Le premier film d'horreur de l'histoire du cinéma chinois est une relecture politisée du Fantôme de l'Opéra
YE BAN GE SHENG
1937 – CHINE
Réalisé par Ma-Xu Weibang
Avec Menghe Gu, Ping Hu, Shan Jin, Chau-shui Yee, Wendzhu Zhou
THEMA SUPER-VILAINS
Considérée comme le premier film d’horreur de l’histoire du cinéma chinois, cette tragédie constellée d’épouvante adapte officieusement « Le Fantôme de l’Opéra » de Gaston Leroux pour réinventer une histoire originale et y injecter un fort sous-texte politique. Au commencement du métrage, une troupe d’opéra itinérante traverse la forêt la nuit en quête d’un hôtel. Ils s’installent dans un théâtre de province guère engageant où pendent des mannequins macabres et où les toiles d’araignées se déploient. Aussitôt, le cinéphile aguerri pense à l’esthétique de deux œuvres maîtresses de Tod Browning : Dracula et La Marque du Vampire. La troupe s’apprête à réadapter son opéra à la culture locale, et le jeune Sun Xiao-Ou tiendra le rôle principal. Resté seul sur scène pour s’exercer, ce dernier découvre, terré dans son antre, un personnage inquiétant recouvert d’une grande capuche noire qui accepte de lui donner des cours de chant.
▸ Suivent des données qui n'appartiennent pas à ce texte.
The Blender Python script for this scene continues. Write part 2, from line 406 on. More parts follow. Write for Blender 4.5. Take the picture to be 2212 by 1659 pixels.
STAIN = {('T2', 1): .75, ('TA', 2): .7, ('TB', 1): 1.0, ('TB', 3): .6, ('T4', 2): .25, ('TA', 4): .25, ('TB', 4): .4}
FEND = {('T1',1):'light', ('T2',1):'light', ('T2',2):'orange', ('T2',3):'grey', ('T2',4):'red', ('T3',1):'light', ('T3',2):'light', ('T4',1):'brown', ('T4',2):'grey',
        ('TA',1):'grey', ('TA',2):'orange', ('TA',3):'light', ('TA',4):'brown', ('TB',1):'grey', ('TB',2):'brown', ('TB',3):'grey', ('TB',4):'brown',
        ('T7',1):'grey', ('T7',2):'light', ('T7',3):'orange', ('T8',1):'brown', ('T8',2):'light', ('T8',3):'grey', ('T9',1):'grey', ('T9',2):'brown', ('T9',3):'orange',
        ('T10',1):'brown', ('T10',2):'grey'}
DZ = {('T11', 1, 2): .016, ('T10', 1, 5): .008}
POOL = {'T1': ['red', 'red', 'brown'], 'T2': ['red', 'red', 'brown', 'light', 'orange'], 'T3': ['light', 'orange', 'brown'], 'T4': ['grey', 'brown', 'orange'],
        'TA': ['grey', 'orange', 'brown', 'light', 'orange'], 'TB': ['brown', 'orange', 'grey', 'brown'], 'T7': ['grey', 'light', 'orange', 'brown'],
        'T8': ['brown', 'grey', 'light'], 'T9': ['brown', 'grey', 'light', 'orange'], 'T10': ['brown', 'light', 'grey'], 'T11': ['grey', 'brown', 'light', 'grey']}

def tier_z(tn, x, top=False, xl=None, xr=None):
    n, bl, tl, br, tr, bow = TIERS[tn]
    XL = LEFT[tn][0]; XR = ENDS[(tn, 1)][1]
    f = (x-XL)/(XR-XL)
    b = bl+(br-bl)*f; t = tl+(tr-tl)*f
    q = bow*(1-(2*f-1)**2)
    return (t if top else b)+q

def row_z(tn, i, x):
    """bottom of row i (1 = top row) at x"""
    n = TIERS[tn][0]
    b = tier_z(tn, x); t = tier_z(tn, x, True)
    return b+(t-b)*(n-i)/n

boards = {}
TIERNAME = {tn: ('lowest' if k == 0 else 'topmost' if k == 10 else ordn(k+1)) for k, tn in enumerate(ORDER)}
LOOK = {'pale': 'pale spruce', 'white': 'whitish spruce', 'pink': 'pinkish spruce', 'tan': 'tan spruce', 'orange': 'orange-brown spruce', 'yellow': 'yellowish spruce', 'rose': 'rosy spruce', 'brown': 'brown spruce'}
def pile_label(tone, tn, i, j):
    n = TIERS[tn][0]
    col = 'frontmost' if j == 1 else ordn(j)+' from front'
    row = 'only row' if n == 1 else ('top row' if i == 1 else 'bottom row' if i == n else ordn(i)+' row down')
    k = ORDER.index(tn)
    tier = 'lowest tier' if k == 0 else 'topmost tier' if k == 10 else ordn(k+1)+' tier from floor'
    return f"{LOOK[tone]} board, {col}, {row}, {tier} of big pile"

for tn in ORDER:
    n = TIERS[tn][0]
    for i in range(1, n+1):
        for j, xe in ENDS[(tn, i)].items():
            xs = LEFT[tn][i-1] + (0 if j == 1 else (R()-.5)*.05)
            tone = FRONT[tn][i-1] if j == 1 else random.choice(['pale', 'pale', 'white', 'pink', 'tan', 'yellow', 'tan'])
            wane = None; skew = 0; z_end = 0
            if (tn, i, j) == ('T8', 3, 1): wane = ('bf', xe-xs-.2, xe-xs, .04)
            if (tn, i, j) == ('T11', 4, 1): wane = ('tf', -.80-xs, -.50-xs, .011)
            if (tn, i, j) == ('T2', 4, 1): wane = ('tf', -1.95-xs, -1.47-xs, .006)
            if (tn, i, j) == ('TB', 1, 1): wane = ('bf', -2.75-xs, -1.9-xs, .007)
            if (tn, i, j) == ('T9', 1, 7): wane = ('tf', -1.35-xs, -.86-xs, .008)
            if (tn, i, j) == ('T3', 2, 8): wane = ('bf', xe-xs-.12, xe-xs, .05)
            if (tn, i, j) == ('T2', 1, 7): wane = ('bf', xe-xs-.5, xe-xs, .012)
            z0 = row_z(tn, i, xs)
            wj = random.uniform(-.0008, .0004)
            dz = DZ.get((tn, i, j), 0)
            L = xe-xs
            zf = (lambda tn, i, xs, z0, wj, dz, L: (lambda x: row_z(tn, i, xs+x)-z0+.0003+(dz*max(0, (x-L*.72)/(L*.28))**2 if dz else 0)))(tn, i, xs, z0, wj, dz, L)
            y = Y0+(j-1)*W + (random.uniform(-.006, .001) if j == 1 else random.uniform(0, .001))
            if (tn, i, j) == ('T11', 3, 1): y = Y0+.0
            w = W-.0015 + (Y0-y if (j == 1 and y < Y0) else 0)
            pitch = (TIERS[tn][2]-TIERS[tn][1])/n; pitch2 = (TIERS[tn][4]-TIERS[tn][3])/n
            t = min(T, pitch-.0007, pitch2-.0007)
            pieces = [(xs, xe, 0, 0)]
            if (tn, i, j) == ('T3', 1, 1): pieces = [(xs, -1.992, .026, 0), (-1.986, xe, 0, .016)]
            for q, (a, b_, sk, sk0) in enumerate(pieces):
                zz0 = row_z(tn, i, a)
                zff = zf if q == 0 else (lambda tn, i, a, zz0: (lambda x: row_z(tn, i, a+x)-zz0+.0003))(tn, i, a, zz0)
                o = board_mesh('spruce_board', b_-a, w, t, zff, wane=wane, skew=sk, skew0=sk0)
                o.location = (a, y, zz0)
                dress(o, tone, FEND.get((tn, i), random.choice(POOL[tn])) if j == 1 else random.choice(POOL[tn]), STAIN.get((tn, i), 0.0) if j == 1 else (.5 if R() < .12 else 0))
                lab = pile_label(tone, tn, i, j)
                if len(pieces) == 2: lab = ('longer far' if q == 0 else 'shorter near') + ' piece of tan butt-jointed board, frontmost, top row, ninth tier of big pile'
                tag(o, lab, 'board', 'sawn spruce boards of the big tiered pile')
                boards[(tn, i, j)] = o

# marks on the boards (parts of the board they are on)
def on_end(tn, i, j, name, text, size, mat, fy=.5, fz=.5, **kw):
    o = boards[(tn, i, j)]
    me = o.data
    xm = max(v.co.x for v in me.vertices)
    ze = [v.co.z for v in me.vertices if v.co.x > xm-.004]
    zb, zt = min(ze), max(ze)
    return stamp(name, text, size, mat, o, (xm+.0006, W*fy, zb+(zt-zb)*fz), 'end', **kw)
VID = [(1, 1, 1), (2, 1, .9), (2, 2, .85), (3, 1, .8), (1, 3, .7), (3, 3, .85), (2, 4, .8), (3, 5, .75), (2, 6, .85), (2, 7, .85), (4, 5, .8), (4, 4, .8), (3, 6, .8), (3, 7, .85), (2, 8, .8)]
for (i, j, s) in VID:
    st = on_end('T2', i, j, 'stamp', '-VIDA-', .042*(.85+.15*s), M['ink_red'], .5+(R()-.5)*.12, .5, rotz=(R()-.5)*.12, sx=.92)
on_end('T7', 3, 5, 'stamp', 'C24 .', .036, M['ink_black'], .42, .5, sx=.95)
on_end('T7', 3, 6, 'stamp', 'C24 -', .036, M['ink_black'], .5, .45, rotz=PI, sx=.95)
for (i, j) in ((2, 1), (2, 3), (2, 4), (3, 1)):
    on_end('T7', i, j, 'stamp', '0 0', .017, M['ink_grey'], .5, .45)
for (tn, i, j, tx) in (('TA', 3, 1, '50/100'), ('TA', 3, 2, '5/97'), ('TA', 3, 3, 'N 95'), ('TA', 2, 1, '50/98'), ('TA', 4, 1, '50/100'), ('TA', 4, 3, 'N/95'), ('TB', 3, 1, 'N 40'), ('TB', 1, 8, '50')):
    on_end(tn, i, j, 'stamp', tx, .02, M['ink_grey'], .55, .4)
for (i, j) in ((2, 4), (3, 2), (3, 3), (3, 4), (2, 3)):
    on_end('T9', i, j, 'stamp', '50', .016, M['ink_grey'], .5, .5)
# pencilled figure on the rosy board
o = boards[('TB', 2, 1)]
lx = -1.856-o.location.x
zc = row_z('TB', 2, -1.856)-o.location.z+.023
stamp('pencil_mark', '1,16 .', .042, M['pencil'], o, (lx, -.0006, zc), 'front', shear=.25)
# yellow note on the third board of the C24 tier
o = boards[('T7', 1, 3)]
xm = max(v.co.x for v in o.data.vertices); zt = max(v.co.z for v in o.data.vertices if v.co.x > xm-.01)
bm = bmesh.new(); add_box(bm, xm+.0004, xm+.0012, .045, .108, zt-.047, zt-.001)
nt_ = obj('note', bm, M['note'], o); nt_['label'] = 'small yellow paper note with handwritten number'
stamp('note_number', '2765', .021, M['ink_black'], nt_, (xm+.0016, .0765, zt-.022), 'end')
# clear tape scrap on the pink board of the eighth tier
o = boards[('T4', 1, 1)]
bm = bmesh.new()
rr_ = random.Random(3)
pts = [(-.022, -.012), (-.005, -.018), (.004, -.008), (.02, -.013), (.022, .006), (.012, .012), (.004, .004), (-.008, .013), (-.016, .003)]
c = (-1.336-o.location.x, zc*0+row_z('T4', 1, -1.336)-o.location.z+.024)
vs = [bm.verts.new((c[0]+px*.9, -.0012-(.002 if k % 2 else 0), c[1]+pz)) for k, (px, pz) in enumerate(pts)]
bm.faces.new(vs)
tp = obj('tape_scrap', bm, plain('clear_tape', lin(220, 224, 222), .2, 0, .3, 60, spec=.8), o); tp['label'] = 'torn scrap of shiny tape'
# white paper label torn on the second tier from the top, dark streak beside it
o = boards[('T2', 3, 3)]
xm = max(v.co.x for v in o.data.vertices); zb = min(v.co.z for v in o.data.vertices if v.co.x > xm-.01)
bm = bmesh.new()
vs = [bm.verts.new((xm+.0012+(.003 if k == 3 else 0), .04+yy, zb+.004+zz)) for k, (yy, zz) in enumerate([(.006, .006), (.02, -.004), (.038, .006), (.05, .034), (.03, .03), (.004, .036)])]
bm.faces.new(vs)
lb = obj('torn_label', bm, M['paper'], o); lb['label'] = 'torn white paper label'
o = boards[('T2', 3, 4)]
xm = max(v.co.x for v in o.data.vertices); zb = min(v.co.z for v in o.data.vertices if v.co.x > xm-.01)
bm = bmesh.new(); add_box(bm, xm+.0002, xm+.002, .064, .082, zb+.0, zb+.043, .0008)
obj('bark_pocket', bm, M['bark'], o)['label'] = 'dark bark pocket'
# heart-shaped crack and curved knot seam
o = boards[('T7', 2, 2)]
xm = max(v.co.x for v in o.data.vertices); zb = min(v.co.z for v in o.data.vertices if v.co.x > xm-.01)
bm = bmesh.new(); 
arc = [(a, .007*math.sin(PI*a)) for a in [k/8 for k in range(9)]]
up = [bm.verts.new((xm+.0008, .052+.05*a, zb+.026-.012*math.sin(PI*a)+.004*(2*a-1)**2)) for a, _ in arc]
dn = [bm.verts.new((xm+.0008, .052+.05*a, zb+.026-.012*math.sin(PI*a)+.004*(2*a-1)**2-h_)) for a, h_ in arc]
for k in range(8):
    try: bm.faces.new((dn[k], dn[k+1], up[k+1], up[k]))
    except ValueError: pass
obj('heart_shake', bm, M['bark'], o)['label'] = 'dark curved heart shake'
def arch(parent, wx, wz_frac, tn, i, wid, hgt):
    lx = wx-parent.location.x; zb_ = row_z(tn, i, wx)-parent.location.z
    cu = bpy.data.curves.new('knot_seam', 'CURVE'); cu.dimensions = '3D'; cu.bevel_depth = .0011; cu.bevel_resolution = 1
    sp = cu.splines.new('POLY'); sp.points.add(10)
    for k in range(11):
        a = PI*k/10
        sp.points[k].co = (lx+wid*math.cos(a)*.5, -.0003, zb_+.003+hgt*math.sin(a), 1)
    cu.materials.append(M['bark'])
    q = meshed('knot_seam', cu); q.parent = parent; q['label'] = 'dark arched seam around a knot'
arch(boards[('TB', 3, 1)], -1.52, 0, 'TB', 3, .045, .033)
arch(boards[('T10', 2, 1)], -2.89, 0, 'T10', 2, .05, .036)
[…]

Un flash-back nous raconte alors son histoire mouvementée et tragique. Nous le découvrons jeune homme, alors qu’il quitte sa maison pour devenir révolutionnaire et combattre l’oppression. Il change de nom et devient un chanteur célèbre, prônant la lutte contre l’asservissement. Au faîte de sa gloire, il tombe amoureux de Xia, la fille d’une famille puissante. Aussitôt, notre artiste se retrouve kidnappé et battu par des membres du cartel local, puis de l’acide est jeté sur son visage et ses mains. Plus mort que vivant, il est recueilli dans un bien piteux état par sa propre famille, la peau recouverte de bandages. Si son corps a partiellement survécu, que reste-t-il de son âme ? Il contemple alors en même temps que le spectateur l’atroce spectacle qu’est devenu son reflet dans le miroir : un visage monstrueusement défiguré, un masque de terreur difforme et grimaçant, par l’entremise d’un maquillage spécial particulièrement réussi. Désormais, il hante ce vieux théâtre délabré et chante tous les soirs pour réconforter sa pauvre bien-aimée, qui l’écoute depuis son balcon dans un état second.
Le froid glacial d'un tombeau
Serti dans une magnifique photographie noir et blanc, Le Chant de Minuit emploie toutes sortes d’artifices de mise en scène pour distiller le malaise et l’épouvante, notamment les cadrages obliques déstabilisants, les longs silences ou cette buée sortant de la bouche des artistes pendant les répétitions comme pour évoquer le froid glacial d’un tombeau. La caméra, étonnamment mobile pour un film des années 30, exécute lors de séquences clefs des travellings audacieux qui semblent annoncer quelques effets de style de la trilogie Evil Dead. La musique jouant un rôle clef dans le film, le réalisateur Ma-Xu Weibang laisse beaucoup de place aux chansons interprétées par les personnages principaux, et détourne plusieurs morceaux puisés dans le répertoire classique, notamment « Une Nuit sur le Mont Chauve » de Moussorgsky pour accompagner la cavalcade du jeune révolutionnaire, « Rhapsody in Blue » de Gershwin pour évoquer la légèreté des mœurs de l’époque ou encore « L’Apprenti-Sorcier » de Dukas pour rythmer le climax mouvementé.